En premier lieu, le sujet de l’article du père Eugenio Alliata ofm sur les linteaux du Saint Sépulcre. Cette photo offre une illustration en grand de leur existence au-dessus des portes d’entrée de l’édifice jusqu’en 1929, pour plus de détails il faudra lire l’article.
En second lieu, le cliché, pris un Samedi Saint orthodoxe, nous montre la foi des chrétiens arabes. Car si la fête du feu nouveau est de nos jours devenue la fête d’orthodoxes étrangers au pays (pour l’essentiel arrivant par charters entiers des pays de l’Est, de Chypre et de Grèce), elle a été, avant les pèlerinages de masse et jusqu’à la fermeture des frontières environnantes, durant des siècles la fête de la chrétienté arabe proche orientale. Sous l’Empire ottoman et jusqu’en 1967, Jérusalem a vécu une sorte d’espace Schengen avant l’heure, les biens et les personnes circulaient assez librement pour que l’on monte de tous les pays arabes vers Jérusalem : d’Irak, d’Egypte, de Syrie, de Jordanie, du Liban, de Turquie. Un temps dont les plus anciens se souviennent encore et qu’ils vivent avec une nostalgie grandissante à mesure que les « raisons de sécurité » leur compliquent, à eux qui habitent la Vieille Ville de Jérusalem, de plus en plus l’accès au Saint Sépulcre le Samedi saint !
Ce cliché, comme tous les clichés anciens que nous empruntons gracieusement à la Bibliothèque du Congrès américain de Washington (merci à elle), ont l’âge de la revue ou environ. Ils ont été pris entre 1860 pour les premiers et 1940 plus ou moins.
Ils nous restituent une Terre Sainte, qui s’appelait tout entière Palestine, pleine de vie et de dynamisme, riche de traditions et en pleine évolution.

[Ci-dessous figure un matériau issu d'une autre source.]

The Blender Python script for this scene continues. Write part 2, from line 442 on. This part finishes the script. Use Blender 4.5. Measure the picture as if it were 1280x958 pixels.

Non seulement Jérusalem (entre autres) était vivante et bien vivante, mais elle était encore plus belle. Ce n’était déjà certes plus depuis longtemps la Jérusalem biblique, mais deux détails sont frappants.
Le premier c’est que la ville n’était pas embarrassée de fils électriques dans tous les sens, auxquels sont venus s’ajouter les réservoirs d’eau en zinc ou en plastique sur les toits et, dernier fléau, après les antennes hertziennes : les paraboles des satellites ! Mais ce qui fait par-dessus tout sa beauté c’est que dans cette Palestine-là, juifs, chrétiens et musulmans faisaient bon ménage. Bien sûr certains clichés restituent les tensions occasionnelles ou naissantes, comme les drapeaux noirs aux balcons de maisons palestiniennes à l’entrée de Lord Balfour dans la ville en 1925 ! ou des photos d’émeutes en 1929, mais dans l’ensemble, c’est une Jérusalem unifiée et un pays qui veut se développer sans renoncer à son art de vivre qui se donne à voir.
Depuis le numéro de janvier-février et grâce au père de Tarragon op, nous vous partageons ces trésors. Cela participe de notre joie à fêter les 90 ans de la revue.
Nous continuerons jusqu’à la fin de l’année civile et plus quand le besoin s’en ferait sentir.